- _WORK INSTRUCTIONS_: Go from the first line to the line with "sc.camera = cam" and return those lines verbatim, ends included.

- _MATERIAL_:

▬▬▬

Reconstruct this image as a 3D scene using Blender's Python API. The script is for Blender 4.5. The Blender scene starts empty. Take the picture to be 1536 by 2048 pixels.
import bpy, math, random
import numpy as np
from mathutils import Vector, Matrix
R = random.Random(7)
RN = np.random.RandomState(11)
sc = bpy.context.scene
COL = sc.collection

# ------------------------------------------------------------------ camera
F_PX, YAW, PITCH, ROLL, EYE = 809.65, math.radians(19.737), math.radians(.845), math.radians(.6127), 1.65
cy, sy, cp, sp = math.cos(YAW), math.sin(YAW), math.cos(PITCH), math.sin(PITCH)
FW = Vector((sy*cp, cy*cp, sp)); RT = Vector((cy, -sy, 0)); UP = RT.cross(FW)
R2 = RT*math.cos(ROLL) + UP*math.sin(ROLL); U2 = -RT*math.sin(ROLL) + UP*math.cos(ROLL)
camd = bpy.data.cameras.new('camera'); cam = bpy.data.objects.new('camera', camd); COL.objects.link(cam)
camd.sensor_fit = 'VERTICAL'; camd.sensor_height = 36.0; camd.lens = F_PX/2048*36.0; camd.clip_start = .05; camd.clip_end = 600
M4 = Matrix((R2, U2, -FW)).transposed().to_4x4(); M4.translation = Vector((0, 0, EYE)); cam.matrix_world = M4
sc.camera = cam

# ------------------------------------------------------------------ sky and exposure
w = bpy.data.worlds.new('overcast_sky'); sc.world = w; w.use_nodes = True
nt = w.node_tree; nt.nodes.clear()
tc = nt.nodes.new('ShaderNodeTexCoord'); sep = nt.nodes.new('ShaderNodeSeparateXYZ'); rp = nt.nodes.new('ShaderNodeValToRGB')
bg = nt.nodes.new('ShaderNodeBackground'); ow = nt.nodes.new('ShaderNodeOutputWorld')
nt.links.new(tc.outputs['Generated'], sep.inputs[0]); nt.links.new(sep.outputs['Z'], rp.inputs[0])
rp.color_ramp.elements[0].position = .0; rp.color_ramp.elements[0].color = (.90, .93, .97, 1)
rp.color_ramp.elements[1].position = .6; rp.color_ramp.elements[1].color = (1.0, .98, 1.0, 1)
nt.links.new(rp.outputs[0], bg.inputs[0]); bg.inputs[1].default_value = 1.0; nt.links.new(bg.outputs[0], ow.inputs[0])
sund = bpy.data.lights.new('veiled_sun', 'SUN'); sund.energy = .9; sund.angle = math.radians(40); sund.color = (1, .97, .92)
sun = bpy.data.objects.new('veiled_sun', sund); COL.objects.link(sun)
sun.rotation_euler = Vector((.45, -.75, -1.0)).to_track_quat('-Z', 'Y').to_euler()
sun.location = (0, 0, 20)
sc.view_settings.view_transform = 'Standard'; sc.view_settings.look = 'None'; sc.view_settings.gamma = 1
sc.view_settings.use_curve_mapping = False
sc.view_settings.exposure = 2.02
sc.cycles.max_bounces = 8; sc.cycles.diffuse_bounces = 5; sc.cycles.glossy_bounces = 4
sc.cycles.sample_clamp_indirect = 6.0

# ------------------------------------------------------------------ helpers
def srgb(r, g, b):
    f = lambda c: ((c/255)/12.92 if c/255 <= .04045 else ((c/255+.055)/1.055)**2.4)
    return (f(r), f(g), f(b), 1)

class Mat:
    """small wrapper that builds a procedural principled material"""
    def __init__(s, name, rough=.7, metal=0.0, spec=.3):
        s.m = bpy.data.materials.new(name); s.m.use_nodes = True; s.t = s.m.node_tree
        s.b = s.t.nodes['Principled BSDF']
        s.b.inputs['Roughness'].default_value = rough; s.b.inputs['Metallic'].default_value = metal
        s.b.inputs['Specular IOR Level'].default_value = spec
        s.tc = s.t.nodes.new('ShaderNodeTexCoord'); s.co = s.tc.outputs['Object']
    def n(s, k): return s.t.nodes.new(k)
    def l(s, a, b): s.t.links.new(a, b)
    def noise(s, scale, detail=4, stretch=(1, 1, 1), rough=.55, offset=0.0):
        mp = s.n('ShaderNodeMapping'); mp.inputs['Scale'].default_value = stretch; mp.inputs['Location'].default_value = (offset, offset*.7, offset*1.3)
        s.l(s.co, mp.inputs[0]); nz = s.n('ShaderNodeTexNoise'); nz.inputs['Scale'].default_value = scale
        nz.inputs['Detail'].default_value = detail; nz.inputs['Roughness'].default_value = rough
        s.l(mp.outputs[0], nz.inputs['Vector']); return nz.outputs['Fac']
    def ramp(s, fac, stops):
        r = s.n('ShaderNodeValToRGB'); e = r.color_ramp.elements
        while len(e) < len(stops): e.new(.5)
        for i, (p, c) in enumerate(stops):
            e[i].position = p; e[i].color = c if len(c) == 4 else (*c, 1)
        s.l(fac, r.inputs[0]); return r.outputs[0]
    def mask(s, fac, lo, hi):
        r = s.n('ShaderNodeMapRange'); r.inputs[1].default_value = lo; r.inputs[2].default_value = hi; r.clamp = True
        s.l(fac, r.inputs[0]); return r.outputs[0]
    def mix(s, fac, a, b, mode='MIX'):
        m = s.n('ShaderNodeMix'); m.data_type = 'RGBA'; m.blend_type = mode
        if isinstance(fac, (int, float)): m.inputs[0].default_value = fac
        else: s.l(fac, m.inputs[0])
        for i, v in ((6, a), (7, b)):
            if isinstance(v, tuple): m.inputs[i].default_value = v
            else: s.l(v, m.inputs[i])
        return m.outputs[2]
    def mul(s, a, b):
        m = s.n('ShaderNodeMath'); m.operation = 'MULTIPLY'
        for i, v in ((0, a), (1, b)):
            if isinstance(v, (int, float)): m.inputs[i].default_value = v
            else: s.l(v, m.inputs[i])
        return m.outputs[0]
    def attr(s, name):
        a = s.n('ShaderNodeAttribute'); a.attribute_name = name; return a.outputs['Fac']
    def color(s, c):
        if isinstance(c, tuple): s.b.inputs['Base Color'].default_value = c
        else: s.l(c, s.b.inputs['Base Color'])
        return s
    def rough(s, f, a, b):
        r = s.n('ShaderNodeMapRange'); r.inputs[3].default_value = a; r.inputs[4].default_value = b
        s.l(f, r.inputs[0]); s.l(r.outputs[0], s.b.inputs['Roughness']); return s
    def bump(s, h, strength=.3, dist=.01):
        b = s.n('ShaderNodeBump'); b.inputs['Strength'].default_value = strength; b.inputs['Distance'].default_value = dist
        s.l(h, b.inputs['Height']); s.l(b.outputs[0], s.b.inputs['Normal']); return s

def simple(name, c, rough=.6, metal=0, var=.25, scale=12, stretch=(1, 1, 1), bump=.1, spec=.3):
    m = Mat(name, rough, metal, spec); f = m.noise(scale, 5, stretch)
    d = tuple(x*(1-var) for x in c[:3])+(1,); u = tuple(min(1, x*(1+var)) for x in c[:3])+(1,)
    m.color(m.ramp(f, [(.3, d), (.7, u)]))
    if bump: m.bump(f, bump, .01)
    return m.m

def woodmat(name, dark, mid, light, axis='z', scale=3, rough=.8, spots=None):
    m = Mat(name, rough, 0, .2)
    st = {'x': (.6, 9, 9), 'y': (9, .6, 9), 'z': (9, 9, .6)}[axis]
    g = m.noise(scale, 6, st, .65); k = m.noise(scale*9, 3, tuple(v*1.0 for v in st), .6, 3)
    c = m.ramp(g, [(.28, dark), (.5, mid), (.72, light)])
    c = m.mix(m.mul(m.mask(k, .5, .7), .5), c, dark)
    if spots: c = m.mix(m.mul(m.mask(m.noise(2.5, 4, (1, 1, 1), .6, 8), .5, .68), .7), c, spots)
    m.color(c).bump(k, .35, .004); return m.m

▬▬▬

- _REPLY_:
Reconstruct this image as a 3D scene using Blender's Python API. The script is for Blender 4.5. The Blender scene starts empty. Take the picture to be 1536 by 2048 pixels.
import bpy, math, random
import numpy as np
from mathutils import Vector, Matrix
R = random.Random(7)
RN = np.random.RandomState(11)
sc = bpy.context.scene
COL = sc.collection

# ------------------------------------------------------------------ camera
F_PX, YAW, PITCH, ROLL, EYE = 809.65, math.radians(19.737), math.radians(.845), math.radians(.6127), 1.65
cy, sy, cp, sp = math.cos(YAW), math.sin(YAW), math.cos(PITCH), math.sin(PITCH)
FW = Vector((sy*cp, cy*cp, sp)); RT = Vector((cy, -sy, 0)); UP = RT.cross(FW)
R2 = RT*math.cos(ROLL) + UP*math.sin(ROLL); U2 = -RT*math.sin(ROLL) + UP*math.cos(ROLL)
camd = bpy.data.cameras.new('camera'); cam = bpy.data.objects.new('camera', camd); COL.objects.link(cam)
camd.sensor_fit = 'VERTICAL'; camd.sensor_height = 36.0; camd.lens = F_PX/2048*36.0; camd.clip_start = .05; camd.clip_end = 600
M4 = Matrix((R2, U2, -FW)).transposed().to_4x4(); M4.translation = Vector((0, 0, EYE)); cam.matrix_world = M4
sc.camera = cam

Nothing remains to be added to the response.